The reprograming of the mind works much the same way as its initial programming: an attempt is made, it fails, so some other action is attempted.   Only in this case, the first attempt is the habitual behavior: people do what they usually do until it doesn’t work, at which point they try something else – and if that works, it challenges the habit.

The concept of “challenging” a habit, rather than replacing it, is significant: people tend to defend habitual behaviors, even when their habit has failed and something else has worked, they see the second behavior as an alternative.  It is something that worked “this time” or something to be tried when the habitual behavior fails or when certain conditions exist – but for the most part they will go back to their original habit.   It may require several iterations for the original habit to be replaced by the new.
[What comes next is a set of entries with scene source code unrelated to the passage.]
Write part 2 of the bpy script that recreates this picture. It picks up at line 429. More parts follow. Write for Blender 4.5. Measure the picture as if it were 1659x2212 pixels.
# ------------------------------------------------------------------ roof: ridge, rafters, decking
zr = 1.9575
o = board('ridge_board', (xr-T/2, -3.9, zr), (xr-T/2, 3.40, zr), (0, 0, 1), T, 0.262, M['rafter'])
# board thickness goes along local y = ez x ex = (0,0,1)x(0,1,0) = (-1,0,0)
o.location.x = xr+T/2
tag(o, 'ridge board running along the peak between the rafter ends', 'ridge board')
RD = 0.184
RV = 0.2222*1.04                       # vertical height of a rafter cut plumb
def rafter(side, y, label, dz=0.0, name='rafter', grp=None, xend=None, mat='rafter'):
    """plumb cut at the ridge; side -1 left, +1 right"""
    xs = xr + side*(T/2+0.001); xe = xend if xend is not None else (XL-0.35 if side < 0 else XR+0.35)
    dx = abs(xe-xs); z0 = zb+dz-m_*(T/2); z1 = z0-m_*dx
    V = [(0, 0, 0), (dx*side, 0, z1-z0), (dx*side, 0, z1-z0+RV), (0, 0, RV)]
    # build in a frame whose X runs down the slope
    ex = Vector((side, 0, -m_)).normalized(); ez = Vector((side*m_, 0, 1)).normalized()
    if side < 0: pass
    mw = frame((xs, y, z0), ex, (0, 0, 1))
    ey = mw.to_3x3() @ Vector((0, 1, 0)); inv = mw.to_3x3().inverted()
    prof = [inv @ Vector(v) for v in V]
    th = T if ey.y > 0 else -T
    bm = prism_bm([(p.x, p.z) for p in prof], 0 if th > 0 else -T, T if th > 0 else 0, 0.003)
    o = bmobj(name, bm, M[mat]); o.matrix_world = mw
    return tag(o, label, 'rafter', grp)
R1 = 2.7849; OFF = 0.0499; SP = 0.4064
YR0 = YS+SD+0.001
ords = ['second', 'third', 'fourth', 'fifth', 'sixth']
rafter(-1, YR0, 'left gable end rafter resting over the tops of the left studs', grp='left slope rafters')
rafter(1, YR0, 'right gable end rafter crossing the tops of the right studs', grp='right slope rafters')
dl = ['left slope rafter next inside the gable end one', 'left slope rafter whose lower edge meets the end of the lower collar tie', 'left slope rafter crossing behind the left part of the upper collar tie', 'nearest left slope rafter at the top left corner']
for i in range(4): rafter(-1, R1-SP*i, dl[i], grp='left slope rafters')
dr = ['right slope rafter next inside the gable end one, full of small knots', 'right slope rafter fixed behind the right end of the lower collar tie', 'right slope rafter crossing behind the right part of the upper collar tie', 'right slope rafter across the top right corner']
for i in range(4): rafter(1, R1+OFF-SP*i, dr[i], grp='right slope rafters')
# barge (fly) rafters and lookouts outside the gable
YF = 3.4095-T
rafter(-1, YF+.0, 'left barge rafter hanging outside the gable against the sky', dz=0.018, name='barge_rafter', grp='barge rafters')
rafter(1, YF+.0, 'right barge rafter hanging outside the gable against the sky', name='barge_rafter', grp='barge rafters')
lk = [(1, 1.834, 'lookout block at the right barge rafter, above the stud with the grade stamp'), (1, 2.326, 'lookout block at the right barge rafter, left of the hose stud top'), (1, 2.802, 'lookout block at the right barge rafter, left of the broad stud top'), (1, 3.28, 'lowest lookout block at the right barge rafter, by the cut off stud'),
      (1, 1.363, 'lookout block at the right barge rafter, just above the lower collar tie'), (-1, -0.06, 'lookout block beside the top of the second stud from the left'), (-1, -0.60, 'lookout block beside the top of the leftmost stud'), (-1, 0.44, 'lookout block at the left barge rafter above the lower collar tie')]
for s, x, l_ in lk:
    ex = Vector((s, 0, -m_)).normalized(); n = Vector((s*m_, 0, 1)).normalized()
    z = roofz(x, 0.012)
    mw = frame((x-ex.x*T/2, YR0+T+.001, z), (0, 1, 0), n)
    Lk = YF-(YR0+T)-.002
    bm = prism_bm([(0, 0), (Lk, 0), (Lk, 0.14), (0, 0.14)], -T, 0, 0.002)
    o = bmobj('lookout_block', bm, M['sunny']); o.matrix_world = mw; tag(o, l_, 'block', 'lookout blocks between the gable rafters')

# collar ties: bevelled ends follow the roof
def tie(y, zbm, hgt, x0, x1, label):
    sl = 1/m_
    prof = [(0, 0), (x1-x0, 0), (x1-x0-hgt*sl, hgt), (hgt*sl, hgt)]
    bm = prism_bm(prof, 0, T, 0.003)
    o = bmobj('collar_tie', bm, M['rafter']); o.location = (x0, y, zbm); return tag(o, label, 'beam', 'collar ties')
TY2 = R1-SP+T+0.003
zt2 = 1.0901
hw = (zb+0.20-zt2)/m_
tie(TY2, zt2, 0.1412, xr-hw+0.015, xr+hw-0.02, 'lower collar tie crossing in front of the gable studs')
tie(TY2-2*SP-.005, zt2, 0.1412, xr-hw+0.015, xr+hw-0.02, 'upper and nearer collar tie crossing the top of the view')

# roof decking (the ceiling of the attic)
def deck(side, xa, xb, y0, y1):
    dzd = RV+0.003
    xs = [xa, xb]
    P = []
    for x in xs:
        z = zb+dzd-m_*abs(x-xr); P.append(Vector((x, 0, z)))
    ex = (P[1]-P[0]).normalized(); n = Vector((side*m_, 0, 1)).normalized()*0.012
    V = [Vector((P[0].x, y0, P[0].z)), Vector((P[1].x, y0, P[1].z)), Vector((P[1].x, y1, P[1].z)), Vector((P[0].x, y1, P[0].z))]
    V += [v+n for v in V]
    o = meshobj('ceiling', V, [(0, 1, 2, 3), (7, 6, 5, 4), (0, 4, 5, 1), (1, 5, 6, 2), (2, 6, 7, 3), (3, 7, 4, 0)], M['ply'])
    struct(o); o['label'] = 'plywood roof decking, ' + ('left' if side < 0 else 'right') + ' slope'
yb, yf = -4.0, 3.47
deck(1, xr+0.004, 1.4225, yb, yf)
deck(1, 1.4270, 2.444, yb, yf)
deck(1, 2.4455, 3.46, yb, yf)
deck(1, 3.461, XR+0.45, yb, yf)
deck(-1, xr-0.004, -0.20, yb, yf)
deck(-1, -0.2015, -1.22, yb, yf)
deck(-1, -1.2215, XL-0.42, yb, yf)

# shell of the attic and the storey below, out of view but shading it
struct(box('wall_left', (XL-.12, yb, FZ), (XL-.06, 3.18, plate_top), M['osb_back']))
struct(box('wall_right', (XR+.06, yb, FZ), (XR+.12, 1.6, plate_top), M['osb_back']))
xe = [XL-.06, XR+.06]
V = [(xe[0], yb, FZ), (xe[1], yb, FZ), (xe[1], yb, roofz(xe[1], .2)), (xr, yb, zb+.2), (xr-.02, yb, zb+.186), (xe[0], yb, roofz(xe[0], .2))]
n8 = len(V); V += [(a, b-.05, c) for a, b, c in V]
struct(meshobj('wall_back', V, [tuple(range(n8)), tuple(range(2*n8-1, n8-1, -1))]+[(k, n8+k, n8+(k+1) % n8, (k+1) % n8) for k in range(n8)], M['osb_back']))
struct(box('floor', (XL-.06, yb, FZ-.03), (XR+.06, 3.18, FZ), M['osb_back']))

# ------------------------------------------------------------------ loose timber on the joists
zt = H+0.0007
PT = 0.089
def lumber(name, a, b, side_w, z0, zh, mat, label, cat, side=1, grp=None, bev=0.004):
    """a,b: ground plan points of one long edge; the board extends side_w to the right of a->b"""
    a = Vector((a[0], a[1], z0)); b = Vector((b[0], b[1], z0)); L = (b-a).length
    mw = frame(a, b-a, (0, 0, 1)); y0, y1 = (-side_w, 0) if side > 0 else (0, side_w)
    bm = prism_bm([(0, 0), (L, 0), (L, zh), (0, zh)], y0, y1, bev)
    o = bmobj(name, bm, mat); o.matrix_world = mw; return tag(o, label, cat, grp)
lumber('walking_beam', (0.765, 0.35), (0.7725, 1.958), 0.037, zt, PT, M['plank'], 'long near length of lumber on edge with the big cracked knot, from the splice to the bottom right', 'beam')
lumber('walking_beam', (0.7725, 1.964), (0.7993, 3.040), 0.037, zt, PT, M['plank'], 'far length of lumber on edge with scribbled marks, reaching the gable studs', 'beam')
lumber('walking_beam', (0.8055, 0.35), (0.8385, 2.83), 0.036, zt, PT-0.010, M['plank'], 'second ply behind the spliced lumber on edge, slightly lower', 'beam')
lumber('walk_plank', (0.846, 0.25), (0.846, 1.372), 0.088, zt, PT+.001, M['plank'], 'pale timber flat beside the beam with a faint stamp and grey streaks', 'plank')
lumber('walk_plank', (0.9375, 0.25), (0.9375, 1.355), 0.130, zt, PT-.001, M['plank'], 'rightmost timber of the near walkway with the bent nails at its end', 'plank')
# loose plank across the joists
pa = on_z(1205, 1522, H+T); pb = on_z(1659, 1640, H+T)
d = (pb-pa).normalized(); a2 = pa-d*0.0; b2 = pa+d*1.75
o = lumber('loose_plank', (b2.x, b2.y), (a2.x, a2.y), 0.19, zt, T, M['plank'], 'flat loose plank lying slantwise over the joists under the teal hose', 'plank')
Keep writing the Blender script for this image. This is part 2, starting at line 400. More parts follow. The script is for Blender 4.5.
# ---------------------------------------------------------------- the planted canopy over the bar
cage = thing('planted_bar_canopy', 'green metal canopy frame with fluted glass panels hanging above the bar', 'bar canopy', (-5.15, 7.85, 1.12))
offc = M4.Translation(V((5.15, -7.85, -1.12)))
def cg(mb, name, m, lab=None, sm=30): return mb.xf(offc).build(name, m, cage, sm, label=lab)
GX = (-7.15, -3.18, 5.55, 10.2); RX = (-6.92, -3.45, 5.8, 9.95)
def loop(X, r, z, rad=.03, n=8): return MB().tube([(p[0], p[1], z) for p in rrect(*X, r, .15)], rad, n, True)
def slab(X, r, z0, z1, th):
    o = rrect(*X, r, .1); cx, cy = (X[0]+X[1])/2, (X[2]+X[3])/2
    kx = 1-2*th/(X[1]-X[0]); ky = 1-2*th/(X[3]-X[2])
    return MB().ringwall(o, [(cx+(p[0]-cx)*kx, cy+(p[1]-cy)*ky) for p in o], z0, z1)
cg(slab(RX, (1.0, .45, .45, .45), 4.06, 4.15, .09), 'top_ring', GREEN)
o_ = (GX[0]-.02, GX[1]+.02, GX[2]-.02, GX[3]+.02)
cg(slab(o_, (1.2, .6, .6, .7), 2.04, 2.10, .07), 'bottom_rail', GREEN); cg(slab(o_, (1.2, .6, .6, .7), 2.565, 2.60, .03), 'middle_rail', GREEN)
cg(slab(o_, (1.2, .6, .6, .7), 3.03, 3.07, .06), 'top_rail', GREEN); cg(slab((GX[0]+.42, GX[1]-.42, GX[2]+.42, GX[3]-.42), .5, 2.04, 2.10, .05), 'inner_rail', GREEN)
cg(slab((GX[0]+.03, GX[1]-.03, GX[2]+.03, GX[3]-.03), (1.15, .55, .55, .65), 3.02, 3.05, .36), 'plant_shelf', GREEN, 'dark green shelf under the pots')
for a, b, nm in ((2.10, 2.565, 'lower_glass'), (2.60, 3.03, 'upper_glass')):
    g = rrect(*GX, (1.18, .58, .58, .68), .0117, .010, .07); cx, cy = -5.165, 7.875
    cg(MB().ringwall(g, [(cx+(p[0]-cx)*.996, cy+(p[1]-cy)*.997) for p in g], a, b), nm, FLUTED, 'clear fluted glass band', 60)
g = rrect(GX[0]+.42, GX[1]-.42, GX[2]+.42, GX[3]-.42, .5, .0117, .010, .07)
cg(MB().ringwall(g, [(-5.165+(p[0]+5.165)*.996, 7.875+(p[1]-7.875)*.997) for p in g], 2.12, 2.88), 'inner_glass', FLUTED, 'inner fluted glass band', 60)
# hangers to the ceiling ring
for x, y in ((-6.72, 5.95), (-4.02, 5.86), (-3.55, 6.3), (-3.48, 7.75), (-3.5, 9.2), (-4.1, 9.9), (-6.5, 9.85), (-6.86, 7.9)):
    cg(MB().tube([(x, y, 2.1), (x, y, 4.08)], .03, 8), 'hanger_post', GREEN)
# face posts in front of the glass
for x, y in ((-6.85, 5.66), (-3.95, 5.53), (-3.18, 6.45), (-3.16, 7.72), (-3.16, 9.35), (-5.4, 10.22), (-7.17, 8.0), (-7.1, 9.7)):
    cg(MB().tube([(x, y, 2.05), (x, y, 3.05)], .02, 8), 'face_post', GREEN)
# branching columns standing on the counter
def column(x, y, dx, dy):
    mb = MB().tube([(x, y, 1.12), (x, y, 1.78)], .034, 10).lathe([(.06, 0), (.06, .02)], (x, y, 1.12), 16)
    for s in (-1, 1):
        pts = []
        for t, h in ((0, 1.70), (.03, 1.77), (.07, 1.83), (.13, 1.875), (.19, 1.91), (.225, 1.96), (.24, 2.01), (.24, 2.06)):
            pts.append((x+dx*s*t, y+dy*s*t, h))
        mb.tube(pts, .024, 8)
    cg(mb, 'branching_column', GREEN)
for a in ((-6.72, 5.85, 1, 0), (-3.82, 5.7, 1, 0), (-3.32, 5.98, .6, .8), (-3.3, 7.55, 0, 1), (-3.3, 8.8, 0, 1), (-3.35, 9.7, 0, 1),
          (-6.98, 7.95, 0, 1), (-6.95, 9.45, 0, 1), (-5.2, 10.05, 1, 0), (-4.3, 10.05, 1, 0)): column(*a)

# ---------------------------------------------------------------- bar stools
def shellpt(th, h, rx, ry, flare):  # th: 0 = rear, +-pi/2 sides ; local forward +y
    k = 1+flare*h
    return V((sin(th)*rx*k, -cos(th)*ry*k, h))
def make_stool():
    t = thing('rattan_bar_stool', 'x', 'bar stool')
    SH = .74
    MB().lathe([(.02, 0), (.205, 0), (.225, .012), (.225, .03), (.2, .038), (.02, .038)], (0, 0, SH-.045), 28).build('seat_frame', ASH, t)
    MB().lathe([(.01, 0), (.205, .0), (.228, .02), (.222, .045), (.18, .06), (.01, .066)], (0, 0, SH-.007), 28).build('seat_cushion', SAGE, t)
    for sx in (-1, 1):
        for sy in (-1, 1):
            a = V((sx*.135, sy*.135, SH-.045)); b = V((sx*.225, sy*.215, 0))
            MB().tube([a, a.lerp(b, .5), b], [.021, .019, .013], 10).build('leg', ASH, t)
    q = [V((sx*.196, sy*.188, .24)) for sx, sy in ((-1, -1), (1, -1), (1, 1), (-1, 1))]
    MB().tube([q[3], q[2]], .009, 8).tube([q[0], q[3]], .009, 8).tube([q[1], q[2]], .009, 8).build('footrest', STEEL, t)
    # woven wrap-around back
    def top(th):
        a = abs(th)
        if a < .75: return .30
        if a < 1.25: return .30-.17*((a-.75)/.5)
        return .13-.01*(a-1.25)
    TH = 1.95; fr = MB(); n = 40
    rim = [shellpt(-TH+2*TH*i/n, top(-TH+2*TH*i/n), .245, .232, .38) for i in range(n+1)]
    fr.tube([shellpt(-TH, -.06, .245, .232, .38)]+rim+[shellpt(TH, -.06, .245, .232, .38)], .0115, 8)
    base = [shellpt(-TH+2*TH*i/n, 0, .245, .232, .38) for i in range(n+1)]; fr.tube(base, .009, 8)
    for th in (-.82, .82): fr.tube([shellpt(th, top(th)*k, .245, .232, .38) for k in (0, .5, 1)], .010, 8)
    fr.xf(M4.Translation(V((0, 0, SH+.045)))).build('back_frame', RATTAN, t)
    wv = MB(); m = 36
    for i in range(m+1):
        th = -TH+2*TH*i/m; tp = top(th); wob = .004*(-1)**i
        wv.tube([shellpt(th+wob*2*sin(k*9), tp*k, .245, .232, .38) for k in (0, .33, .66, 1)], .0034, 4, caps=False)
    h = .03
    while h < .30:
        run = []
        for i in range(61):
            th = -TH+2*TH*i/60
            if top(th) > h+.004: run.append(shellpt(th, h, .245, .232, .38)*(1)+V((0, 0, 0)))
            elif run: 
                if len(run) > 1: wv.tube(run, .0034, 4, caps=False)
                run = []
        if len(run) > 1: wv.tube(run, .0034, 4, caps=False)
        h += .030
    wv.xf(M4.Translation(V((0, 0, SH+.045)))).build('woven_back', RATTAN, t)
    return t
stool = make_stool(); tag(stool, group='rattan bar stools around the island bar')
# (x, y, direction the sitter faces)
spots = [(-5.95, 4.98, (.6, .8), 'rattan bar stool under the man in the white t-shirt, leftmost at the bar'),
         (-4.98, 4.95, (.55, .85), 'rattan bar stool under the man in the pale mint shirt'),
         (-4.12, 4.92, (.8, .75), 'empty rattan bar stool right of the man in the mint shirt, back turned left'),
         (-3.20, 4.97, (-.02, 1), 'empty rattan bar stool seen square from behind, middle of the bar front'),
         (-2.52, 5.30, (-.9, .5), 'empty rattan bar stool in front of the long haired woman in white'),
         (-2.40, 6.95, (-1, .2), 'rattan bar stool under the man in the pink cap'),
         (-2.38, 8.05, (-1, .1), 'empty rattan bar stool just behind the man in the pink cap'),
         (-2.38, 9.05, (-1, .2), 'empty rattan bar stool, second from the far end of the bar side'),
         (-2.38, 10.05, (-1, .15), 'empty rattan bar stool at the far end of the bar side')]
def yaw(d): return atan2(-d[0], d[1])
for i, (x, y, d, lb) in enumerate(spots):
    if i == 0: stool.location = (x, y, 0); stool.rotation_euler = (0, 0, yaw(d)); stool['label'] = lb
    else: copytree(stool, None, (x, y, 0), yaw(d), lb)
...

More often, however, both the new brand and the habitual brand pass the succeed/fail criterion – both brands succeed at solving the customer’s problem – and it then turns to more granular criteria.  Which of the two is better in terms of effectiveness and efficiency?   It is not sufficient for the new action to work, but it must work better than the habitual one.

Of course, there are individuals who are exceedingly pig-headed.  They will refuse to try anything else and will simple accept defeat when their original habit fails.   This comes from the psychological need for consistency and the need to be “right” in decisions that causes people to ignore alternatives to what they believe, even when it is obvious that their beliefs are wrong and the alternative is a better way.   This resistance to change exists to some degree in all individuals.  Because of this tendency, replacing a habitual brand with a new one is difficult.  

Eliciting a Change in Behavior

A brand change in the market can be entirely passive and require no effort on the part of the producer.   People are struggling with their existing solutions and “somehow” manage to learn about the new brand, try it on their own, and notice that there is a marked improvement in the outcome.   This is a slow process, but it is also highly effective in that people put the greatest faith in things that they discover for themselves.

But to be active in eliciting a brand change, a challenging brand must promote itself.  It must make people aware that it exists and convince them that it is worth trying because it is better (more effective or efficient) than their current brand preference.   This is difficult to do because an individual’s personal experience of using their existing brand is more credible than anyone else’s claims that the new brand will be better.

But even that is only the beginning – the new brand may become an alternative that the prospect is willing to try, but it will not replace the existing brand unless the claims hold true when they give it a trial.  And this is where many new brands fail, particularly in commoditized markets: they are in reality no better than the currently preferred brand, and when customers discover this they return to their habit.

So the pathway to success is to provide a solution that is actually better, promote its superiority to prospects, and then deliver on those promises.    It can also be helpful to reduce the cost of acquisition (being cheaper or easier to obtain), but again, this is only effective in creating a brand-switch if the new product passes the success/fail test and is evaluated to be better than the existing brand.

Further Considerations

My sense is that this consideration of habituation and neuroplasticity is a bit too high-level to be of practical use – but should at least point marketers in the right direction for finding a solution to the problem of customer loyalty to other brands, as well as creating loyalty to the new brand once the prospect has been convinced to attempt it as a solution to their problem.

The fundamental process of habituation and breaking habituation are the same, and there are a number of significant questions that are useful in discovering a method to win and retain customers:
  • What problem is the customer trying to solve?
  • Does a given brand (yours or another) actually solve it?
  • Is the solution effective in solving the problem?
  • Is the solution efficient in the effort required to use it?
  • Does the customer recognize and value the ways in which it is more effective or efficient?
  • Is the customer convinced it is better in all cases, or just as a situational substitute?


This seems terribly simplistic, but at the same time I have a high degree of confidence that the majority of reasons a customer fails to consider an alternative to their existing solution are likely covered in that short list.